Copy exactly the lines of the material below that run from the one containing "1440 pixels high." through the one containing "the planter trough')". Copy no other lines.

3D scene scripts:
◆ ◆ ◆

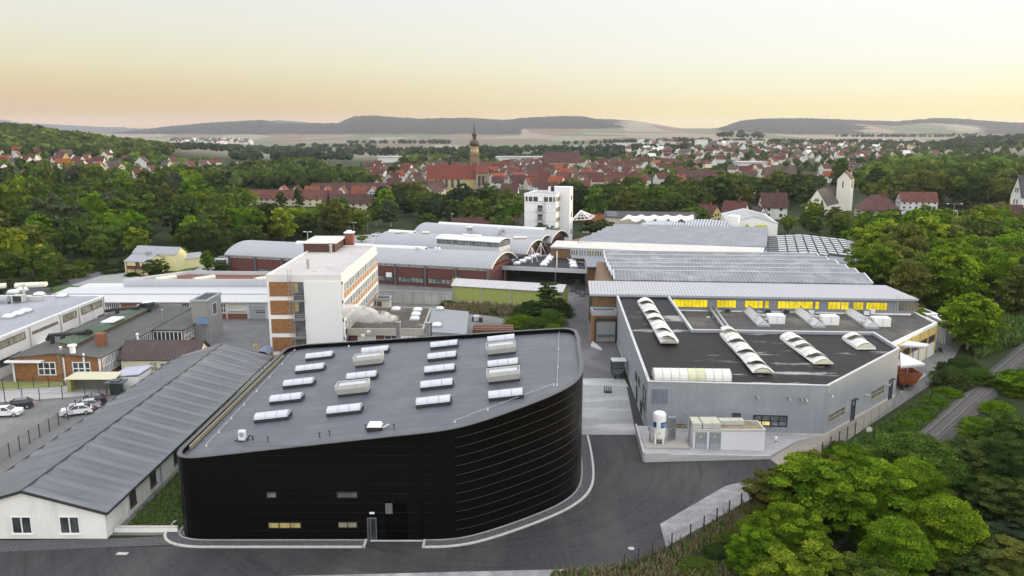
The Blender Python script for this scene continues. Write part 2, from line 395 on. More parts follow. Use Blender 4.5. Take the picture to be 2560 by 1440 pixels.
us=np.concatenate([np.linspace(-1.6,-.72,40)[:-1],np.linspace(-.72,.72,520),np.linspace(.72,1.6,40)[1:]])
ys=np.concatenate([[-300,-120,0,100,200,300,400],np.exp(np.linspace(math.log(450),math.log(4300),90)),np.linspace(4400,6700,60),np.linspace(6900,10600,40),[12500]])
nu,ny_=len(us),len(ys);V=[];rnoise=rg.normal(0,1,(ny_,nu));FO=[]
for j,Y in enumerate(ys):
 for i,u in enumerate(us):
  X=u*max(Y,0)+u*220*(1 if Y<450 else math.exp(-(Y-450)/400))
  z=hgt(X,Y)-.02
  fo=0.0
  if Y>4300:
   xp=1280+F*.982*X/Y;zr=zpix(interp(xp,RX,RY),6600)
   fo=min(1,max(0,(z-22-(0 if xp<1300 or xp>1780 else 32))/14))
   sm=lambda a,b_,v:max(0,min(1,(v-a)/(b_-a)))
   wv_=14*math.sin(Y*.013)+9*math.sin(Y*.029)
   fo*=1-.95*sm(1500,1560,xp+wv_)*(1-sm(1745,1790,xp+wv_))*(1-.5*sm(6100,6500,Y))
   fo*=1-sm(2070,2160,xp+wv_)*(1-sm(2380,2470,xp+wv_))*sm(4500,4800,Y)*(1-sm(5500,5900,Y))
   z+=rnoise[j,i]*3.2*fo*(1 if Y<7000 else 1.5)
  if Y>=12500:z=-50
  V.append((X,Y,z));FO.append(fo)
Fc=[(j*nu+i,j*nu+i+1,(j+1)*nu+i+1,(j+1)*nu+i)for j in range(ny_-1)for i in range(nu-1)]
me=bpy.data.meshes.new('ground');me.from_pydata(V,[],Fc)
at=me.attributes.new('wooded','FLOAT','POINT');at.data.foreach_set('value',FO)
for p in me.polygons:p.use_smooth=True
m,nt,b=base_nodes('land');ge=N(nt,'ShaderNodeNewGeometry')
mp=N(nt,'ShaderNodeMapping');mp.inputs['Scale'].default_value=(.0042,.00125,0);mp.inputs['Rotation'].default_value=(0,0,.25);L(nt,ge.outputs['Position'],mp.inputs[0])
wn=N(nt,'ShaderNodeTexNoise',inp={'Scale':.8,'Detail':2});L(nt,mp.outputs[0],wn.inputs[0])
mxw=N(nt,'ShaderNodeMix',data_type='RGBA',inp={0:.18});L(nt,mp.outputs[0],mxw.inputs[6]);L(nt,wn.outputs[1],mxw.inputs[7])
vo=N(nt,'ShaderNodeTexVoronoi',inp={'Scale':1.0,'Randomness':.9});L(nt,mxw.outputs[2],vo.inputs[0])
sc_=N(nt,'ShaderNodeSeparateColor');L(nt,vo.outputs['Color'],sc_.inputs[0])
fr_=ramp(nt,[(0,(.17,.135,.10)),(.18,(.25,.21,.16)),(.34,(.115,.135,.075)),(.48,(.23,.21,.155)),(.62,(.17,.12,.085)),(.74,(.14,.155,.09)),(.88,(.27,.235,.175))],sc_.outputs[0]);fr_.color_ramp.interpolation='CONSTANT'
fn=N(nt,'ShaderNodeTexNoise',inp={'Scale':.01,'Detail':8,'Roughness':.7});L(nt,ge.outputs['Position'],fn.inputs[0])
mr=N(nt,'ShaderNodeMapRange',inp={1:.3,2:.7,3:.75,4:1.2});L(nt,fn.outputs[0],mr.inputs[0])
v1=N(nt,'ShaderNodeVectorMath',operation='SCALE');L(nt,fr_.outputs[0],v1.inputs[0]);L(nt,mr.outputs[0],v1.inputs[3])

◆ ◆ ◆

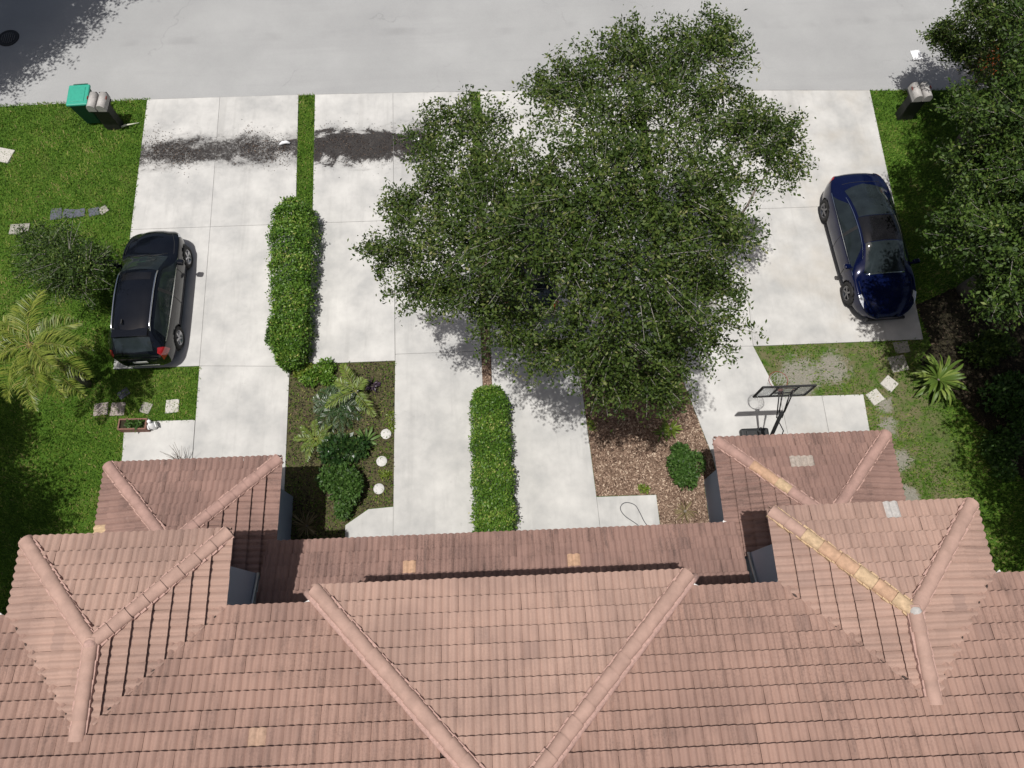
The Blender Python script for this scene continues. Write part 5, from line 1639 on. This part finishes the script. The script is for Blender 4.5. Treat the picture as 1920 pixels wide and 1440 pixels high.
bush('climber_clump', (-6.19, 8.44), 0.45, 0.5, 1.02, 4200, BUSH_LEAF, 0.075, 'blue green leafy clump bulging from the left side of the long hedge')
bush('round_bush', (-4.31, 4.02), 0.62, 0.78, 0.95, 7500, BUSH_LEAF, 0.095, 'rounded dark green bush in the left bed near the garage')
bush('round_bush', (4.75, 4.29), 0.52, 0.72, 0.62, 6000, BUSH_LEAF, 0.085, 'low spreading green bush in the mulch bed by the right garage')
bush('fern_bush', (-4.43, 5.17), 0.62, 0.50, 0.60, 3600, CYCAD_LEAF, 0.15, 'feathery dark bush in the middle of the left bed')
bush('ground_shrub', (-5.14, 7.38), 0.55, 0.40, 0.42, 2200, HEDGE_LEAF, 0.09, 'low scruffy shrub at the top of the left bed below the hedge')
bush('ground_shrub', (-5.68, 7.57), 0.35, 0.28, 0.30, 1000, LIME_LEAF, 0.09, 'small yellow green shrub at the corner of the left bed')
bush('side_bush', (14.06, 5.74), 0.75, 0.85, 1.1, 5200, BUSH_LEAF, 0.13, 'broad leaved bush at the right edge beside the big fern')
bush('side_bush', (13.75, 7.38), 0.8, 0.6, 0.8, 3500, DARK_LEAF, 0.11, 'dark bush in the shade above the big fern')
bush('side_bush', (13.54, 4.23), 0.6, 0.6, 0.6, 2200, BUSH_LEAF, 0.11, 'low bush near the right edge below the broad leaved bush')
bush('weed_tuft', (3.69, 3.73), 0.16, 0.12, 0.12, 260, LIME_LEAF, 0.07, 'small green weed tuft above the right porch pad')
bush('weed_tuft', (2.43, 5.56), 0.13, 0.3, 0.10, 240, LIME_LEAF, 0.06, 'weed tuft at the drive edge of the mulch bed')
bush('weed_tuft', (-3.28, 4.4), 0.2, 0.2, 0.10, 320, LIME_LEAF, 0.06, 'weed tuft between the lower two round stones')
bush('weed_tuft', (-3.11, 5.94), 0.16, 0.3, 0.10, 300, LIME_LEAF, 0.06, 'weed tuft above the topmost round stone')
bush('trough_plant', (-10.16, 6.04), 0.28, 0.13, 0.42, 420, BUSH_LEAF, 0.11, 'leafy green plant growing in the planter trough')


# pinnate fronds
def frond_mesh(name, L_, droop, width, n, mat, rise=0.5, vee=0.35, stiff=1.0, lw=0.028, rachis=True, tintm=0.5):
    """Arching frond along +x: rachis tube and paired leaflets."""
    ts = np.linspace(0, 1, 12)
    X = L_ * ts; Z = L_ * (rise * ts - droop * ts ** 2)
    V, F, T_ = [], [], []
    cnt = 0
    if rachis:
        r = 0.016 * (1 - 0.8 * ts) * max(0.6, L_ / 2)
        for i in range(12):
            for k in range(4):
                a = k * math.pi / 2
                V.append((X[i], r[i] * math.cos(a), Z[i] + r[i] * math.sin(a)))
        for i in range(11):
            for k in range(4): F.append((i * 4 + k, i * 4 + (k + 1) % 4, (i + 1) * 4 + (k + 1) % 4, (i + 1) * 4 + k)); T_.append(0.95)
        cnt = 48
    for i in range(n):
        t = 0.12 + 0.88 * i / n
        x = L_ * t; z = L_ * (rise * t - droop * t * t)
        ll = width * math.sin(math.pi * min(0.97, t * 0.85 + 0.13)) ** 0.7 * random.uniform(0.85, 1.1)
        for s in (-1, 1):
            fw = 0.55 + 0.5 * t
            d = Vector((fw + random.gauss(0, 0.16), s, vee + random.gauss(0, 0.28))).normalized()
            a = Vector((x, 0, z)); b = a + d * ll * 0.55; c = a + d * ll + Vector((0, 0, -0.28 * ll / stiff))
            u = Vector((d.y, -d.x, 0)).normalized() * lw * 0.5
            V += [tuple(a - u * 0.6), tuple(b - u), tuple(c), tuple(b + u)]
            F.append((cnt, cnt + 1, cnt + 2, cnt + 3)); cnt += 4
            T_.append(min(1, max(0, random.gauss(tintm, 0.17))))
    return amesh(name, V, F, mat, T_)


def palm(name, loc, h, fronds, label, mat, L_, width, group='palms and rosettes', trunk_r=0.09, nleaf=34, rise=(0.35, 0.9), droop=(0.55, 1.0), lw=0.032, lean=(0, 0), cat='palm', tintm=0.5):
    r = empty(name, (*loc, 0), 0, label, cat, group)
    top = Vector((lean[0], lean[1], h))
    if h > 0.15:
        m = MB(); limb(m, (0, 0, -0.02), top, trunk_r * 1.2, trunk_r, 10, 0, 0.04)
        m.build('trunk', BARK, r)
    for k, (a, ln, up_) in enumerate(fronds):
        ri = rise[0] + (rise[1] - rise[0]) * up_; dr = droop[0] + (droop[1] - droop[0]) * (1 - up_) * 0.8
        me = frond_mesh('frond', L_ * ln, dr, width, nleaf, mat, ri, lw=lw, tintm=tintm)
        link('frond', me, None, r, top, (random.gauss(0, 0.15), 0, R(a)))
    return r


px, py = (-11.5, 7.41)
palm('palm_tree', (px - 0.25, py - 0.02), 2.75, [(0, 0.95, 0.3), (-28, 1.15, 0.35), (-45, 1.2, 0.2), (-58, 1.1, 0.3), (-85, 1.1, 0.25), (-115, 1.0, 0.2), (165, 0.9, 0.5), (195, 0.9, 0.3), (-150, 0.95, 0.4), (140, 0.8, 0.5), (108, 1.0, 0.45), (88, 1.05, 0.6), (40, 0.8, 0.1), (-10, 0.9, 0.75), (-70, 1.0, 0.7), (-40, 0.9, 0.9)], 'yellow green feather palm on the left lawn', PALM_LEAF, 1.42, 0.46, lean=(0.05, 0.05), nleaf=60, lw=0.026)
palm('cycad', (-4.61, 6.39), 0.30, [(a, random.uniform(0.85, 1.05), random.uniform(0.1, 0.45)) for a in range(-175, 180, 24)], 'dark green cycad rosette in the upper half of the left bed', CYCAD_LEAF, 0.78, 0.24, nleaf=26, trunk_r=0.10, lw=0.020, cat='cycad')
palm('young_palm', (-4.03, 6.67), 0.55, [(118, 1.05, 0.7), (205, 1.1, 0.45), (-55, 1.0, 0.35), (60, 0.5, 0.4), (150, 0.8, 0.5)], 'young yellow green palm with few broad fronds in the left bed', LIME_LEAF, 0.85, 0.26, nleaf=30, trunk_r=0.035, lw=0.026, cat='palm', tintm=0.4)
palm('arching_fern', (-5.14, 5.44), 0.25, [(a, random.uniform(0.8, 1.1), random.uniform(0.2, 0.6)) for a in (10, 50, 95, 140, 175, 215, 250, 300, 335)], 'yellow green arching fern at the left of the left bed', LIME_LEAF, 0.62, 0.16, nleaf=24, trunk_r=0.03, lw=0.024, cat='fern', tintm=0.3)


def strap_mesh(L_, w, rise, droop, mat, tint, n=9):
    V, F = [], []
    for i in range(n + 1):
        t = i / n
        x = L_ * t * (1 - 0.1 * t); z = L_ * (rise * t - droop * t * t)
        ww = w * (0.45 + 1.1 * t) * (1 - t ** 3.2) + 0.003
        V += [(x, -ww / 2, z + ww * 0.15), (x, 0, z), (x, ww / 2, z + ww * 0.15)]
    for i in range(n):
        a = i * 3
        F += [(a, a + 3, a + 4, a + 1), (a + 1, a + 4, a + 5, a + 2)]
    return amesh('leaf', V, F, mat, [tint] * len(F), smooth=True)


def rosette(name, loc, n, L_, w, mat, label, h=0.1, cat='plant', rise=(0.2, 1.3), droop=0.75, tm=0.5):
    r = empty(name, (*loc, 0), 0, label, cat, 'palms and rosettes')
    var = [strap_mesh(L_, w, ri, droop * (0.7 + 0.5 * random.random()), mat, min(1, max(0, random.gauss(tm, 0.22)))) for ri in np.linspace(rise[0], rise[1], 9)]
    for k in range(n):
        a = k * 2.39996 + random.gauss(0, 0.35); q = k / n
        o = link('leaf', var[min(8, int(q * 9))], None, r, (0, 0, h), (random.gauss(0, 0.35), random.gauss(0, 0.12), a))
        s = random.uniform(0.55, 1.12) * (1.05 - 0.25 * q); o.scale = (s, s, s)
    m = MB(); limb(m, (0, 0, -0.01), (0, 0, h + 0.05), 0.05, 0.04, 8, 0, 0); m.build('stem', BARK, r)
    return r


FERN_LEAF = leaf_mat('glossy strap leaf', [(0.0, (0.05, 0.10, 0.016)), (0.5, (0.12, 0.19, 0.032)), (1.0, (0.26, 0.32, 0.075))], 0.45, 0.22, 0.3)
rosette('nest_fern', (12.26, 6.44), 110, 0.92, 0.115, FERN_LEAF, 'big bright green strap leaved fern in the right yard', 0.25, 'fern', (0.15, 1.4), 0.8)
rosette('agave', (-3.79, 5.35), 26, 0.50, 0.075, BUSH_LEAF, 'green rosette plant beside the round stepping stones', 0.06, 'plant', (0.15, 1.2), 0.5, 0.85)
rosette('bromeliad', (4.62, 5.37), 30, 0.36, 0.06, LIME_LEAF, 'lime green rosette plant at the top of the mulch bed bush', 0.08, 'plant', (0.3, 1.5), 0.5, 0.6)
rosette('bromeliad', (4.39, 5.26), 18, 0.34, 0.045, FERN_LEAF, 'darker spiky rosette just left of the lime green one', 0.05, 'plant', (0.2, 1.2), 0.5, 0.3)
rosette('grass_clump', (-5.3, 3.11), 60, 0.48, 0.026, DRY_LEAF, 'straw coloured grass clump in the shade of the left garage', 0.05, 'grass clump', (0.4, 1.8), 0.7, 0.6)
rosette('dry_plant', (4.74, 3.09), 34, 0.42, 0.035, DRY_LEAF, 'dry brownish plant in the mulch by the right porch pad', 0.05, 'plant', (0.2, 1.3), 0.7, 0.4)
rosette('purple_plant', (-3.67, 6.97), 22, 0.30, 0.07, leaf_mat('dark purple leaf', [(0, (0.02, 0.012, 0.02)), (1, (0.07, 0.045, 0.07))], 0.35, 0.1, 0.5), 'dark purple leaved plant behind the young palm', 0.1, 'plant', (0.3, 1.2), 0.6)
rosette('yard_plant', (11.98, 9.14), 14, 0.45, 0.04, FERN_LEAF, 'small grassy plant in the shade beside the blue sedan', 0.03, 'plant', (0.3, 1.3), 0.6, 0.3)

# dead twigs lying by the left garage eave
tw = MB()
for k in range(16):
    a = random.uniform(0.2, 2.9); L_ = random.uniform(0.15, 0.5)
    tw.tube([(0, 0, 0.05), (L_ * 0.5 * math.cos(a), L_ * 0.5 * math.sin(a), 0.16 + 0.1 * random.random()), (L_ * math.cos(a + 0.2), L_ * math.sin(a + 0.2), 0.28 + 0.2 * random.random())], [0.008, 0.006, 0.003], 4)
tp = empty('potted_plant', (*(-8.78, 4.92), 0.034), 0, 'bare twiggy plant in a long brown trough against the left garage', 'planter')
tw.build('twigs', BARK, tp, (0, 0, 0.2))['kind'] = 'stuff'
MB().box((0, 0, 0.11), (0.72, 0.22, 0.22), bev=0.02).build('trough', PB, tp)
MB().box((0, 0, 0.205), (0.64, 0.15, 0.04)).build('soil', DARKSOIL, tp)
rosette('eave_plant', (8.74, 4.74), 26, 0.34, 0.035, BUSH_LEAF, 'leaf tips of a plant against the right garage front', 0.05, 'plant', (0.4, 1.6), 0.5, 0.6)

◆ ◆ ◆

:: COMPLETED TASK ::
The Blender Python script for this scene continues. Write part 5, from line 1639 on. This part finishes the script. The script is for Blender 4.5. Treat the picture as 1920 pixels wide and 1440 pixels high.
bush('climber_clump', (-6.19, 8.44), 0.45, 0.5, 1.02, 4200, BUSH_LEAF, 0.075, 'blue green leafy clump bulging from the left side of the long hedge')
bush('round_bush', (-4.31, 4.02), 0.62, 0.78, 0.95, 7500, BUSH_LEAF, 0.095, 'rounded dark green bush in the left bed near the garage')
bush('round_bush', (4.75, 4.29), 0.52, 0.72, 0.62, 6000, BUSH_LEAF, 0.085, 'low spreading green bush in the mulch bed by the right garage')
bush('fern_bush', (-4.43, 5.17), 0.62, 0.50, 0.60, 3600, CYCAD_LEAF, 0.15, 'feathery dark bush in the middle of the left bed')
bush('ground_shrub', (-5.14, 7.38), 0.55, 0.40, 0.42, 2200, HEDGE_LEAF, 0.09, 'low scruffy shrub at the top of the left bed below the hedge')
bush('ground_shrub', (-5.68, 7.57), 0.35, 0.28, 0.30, 1000, LIME_LEAF, 0.09, 'small yellow green shrub at the corner of the left bed')
bush('side_bush', (14.06, 5.74), 0.75, 0.85, 1.1, 5200, BUSH_LEAF, 0.13, 'broad leaved bush at the right edge beside the big fern')
bush('side_bush', (13.75, 7.38), 0.8, 0.6, 0.8, 3500, DARK_LEAF, 0.11, 'dark bush in the shade above the big fern')
bush('side_bush', (13.54, 4.23), 0.6, 0.6, 0.6, 2200, BUSH_LEAF, 0.11, 'low bush near the right edge below the broad leaved bush')
bush('weed_tuft', (3.69, 3.73), 0.16, 0.12, 0.12, 260, LIME_LEAF, 0.07, 'small green weed tuft above the right porch pad')
bush('weed_tuft', (2.43, 5.56), 0.13, 0.3, 0.10, 240, LIME_LEAF, 0.06, 'weed tuft at the drive edge of the mulch bed')
bush('weed_tuft', (-3.28, 4.4), 0.2, 0.2, 0.10, 320, LIME_LEAF, 0.06, 'weed tuft between the lower two round stones')
bush('weed_tuft', (-3.11, 5.94), 0.16, 0.3, 0.10, 300, LIME_LEAF, 0.06, 'weed tuft above the topmost round stone')
bush('trough_plant', (-10.16, 6.04), 0.28, 0.13, 0.42, 420, BUSH_LEAF, 0.11, 'leafy green plant growing in the planter trough')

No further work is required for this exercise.